Assim, o mérito de cada um dos projetos de leis apensos ao PL 7.804/2014 deveria sim ser analisado:
- nas mudanças que propõe fazer aos laboratórios de inovação; e
- quanto à técnica legislativa, promover as alterações que pretende na supracitada lei existente, em vez de criar uma nova lei.
Uma rápida olhada no teor dos PLs 68/2019, 624/2019 e 4796/2019 me leva a crer que, se os textos não for iguais, são muito semelhantes entre si, com algumas diferenças em relação à Lei 14.129, que já está em vigor:
- estabelecem os laboratórios de inovação como obrigatórios (“Os entes públicos deverão instituir Laboratórios de Inovação”), enquanto que a lei que está em vigor os coloca como opcionais (“Art. 44. Os entes públicos poderão instituir laboratórios de inovação”)
- colocam a seguinte redação, a qual inclusive estava presente no art. 46 do PL aprovado pelas casas legislativas e veio a se tornar a Lei 14.129, mas que foi vetado pelo presidente da república:
As ideias, ferramentas, softwares, resultados e métodos inovadores desenvolvidos por meio de licenças livres não restritivas.
No mínimo, entendo que a volta desse artigo deveria ser incluída no PL 7.804, visando ao máximo reaproveitamento pela sociedade daquilo que for produzido com recursos públicos, e considerando que não implicaria em aumento de despesa (que é o foco da análise da CFT).

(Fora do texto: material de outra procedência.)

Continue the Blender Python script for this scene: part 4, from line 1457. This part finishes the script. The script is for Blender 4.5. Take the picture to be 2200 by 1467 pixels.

O equívoco maior, no entanto, vem no tema principal do PL, que são os dados abertos.
observa-se que a Subemenda Substitutiva da CTASP é ainda mais conservadora no que tange à oneração administrativa do setor público, visto que exclui até mesmo a obrigação de sítio eletrônico específico na internet para a disponibilização de dados abertos. Conforme salientado no Voto do Relator da matéria na CTASP:
Neste ponto, acreditamos que a instituição de um novo portal eletrônico não é muito produtiva; pode-se perfeitamente utilizar-se dos portais eletrônicos de transparência, já existentes, que poderiam ter uma seção dedicada a dados brutos e abertos. De todo o modo, tal problema deve ser resolvido quando da regulamentação da lei.
Este fato, que me havia passado despercebido quando da análise do Substitutivo da CTASP, na postagem acima, é de suma importância. Hoje, é um problema conhecido que alguns dados abertos importantes são difíceis de se encontrar, pois ficam misturados em meio aos labirínticos portais institucionais. Há até mesmo casos emblemáticos, como o do quadro societário de empresas e CNPJ, da Receita Federal, que se recusa a catalogar no portal dados.gov.br, deixando-o apenas em meio às suas milhares de páginas institucionais.
A obrigação de se ter um portal de dados abertos, opcionalmente sendo um portal único de transparência e dados abertos, viria em muito contribuir para facilitar que o cidadão encontrasse esses dados com maior facilidade. Tratar a questão na regulamentação da lei, como ora proposto, é ignorar o problema nos níveis federados subnacionais, onde é muito provável que o poder executivo não tenha conhecimento, experiência ou vontade política para resolver este problema específico – mesmo que faça uma regulamentação própria da lei, é quase certo que a questão seria ignorada, como já é hoje.
No mais, o PL segue com os mesmos problemas já conhecidos do Substitutivo da CTASP. Sendo o mais grave deles a possibilidade de privatização dos dados públicos, produzidos com recursos públicos, no decorrer de execução de políticas públicas, mas que nunca poderão ser abertos uma vez que passarão a ser propriedade privada das empresas contratadas. Na pior das hipóteses, privando até mesmo a própria administração pública de a eles ter acesso.